L’historien Benjamin Stora, auteur d’un rapport important sur la colonisation et la guerre d’Algérie, et les mémoires relatives à cette période encore sensible, répond ici aux questions de Jean-Philippe Moinet, auteur, chroniqueur et fondateur de La Revue Civique (accessoirement natif d’Algérie), sur deux axes principaux :
1/ Le temps de la « réconciliation des mémoires » (fragmentées) est-il venu, enfin, en tout cas possible plus de deux générations après la fin de la guerre d’Algérie et l’indépendance de l’Algérie ? Ou est-ce trop optimiste de le dire, vues les tensions encore visibles des deux côtés de la Méditerranée sur ce sujet ?
2/ Même si les deux pays ont beaucoup évolué, n’y a-t-il pas une certaine « asymétrie » dans le travail des historiens et l’effort non sélectif de mémoire venant des dirigeants politiques, entre le Nord de la Méditerranée (la société civile, historiens, médias, etc… étant totalement libres en France) et le Sud de la Méditerranée (où la tradition dirigiste, voire autoritaire, de l’Etat laisse moins de latitude à l’autonomie de la société civile en Algérie) ? Et pourquoi des blocages perdurent actuellement ?
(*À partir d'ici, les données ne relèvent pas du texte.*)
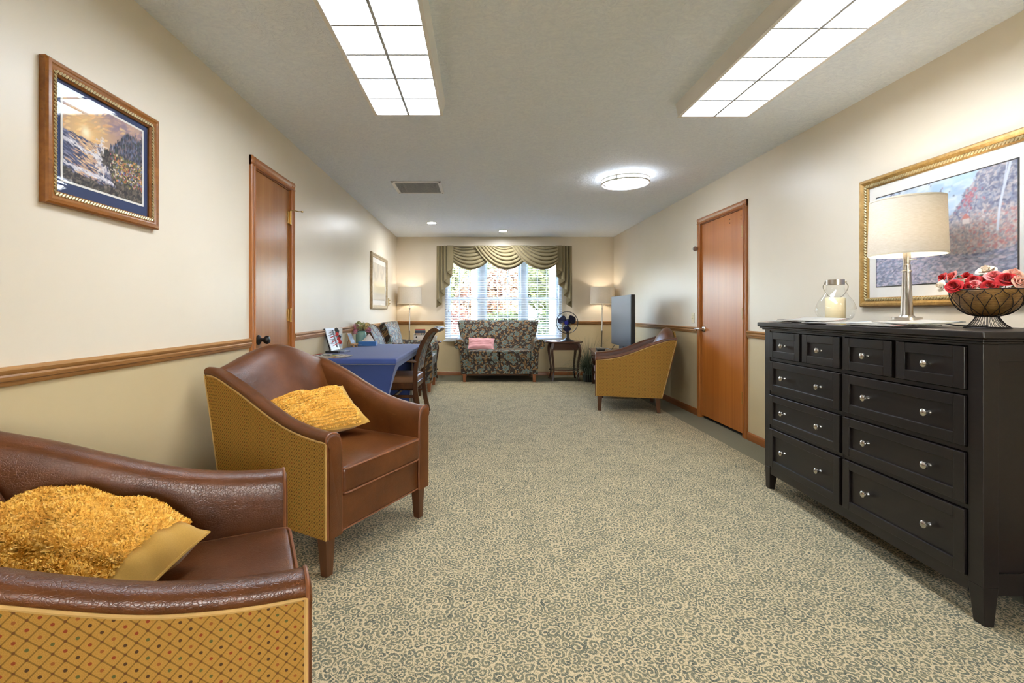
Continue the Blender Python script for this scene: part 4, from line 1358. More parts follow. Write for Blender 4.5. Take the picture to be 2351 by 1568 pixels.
# ------------------------------------------------------------------ end tables, television stand, plant
def make_end_table(label):
    t = thing('end_table', label, 'table', group='oval end tables by the window')
    el = lambda a, b, z: [(a * math.cos(2 * PI * i / 40), b * math.sin(2 * PI * i / 40), z) for i in range(40)]
    MB().loft([el(0.300, 0.222, 0.613), el(0.312, 0.234, 0.620), el(0.312, 0.234, 0.632), el(0.306, 0.228, 0.638)]).build('tabletop', M_MAHOG_X, t)
    m = MB()
    for s in (-1, 1):
        m.box(-0.19, 0.19, s * 0.155 - 0.009, s * 0.155 + 0.009, 0.50, 0.614)
        m.box(s * 0.195 - 0.009, s * 0.195 + 0.009, -0.15, 0.15, 0.50, 0.614)
    m.build('apron', M_MAHOG_X, t, smooth=False)
    MB().loft([el(0.25, 0.185, 0.165), el(0.25, 0.185, 0.180)]).build('shelf', M_MAHOG_X, t, angle=30)
    for sx in (-1, 1):
        for sy in (-1, 1):
            pth = smooth_curve([(0.205, 0.612), (0.222, 0.55), (0.226, 0.47), (0.212, 0.36), (0.198, 0.25), (0.194, 0.16), (0.202, 0.07), (0.222, 0.0)], 18)
            w = [0.021, 0.022, 0.022, 0.022, 0.021, 0.020, 0.019, 0.018, 0.017, 0.016, 0.015, 0.015, 0.015, 0.014, 0.014, 0.014, 0.014, 0.015]
            rings = []
            for (r, z), h in zip(pth, w):
                cx, cy = sx * r, sy * (r - 0.045)
                rings.append([(cx - h, cy - h, z), (cx + h, cy - h, z), (cx + h, cy + h, z), (cx - h, cy + h, z)])
            MB().loft(rings).build('leg', M_MAHOG, t, angle=50, bevel=0.003)
    return t
et = make_end_table('dark oval end table right of the loveseat, black fan on it')
et.location = (1.405, 7.79, 0)
dup(et, (-0.93, 7.80, 0), 0, 'dark oval end table in the left far corner, white magazine boxes on it')

ts = thing('television_stand', 'dark brown wooden stand under the flat television', 'tv stand', (1.92, 6.72, 0), math.radians(-8.5))
MB().box(-0.29, 0.24, -0.66, 0.66, 0.528, 0.553).build('top', M_MAHOG, ts, smooth=False, bevel=0.006)
MB().box(-0.25, 0.22, -0.62, 0.62, 0.41, 0.528).build('drawer_case', M_MAHOG, ts, smooth=False, bevel=0.003)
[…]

Dans cet entretien, les réponses de l’historien sont à la fois précises et très intéressantes pour la compréhension actuelle des approches et des politiques mémorielles, en France et en Algérie. « Nous sommes à la veille d’un processus », « mon rapport ne termine pas quelque chose », il s’emploie « à ouvrir des pistes », commence Benjamin Stora. Qui tient à bien distinguer ce qui relève du travail des historiens et des démarches de la société civile d’une part, et ce qui relève des mesures venant des responsables politiques et étatiques d’autre part. Il estime que la vision du grand écart qui sépare la démocratie France et le régime Algérie est à relativiser, compte tenu de « la pluralité » qui traverse la société algérienne. Cf l’intégralité de l’entretien, ci-dessous :
Benjamin Stora nous précise que, dans le travail actuel des historiens et le sien en particulier, il est préférable de s’arrêter sur une série de « questions pratiques » – « plutôt que refaire l’énième récit des affrontements, des invectives et même si l’inventaire des récits est fait dans mon rapport », précise-t-il. Oui, ce qui l’a intéressé et le motive bien davantage, c’est de faire « l’inventaire de ce qui reste à faire, d’un point de vue pratique ». Et de citer, par exemple, la question des cimetières, parfois abandonnés en Algérie, « cimetières européens, cimetières juifs »: « des gens formidables, sur-place » en Algérie sont volontaires et disponibles pour s’occuper de cette question, notamment de l’entretien des cimetières, sujet qui renvoient naturellement à la mémoire des résidents d’Algérie, avant l’indépendance du pays.
Benjamin Stora évoque aussi dans cet entretien pour La Revue Civique le sujet des archives, les progrès accomplis, beaucoup d’entre elles étant disponibles ou déjà restituées à l’Algérie, la question continuant néanmoins à se poser d’un point de vue pratique également. « Les historiens algériens désirent aussi accéder aux archives algériennes », nous explique-t-il, qu’il s’agisse des archives de l’avant 1962 (année des accords d’Evian et de l’indépendance de l’Algérie) ou des archives de l’après 1962, certaines zones d’ombres étant aussi à éclaircir, naturellement, après cette date. « Comment faire l’histoire du nationalisme (algérien) en s’arrêtant en 1962 ? » interroge, logiquement, l’historien. Qui reste relativement optimiste sur les évolutions actuelles, notamment venant de la jeune génération de chercheurs et d’historiens algériens.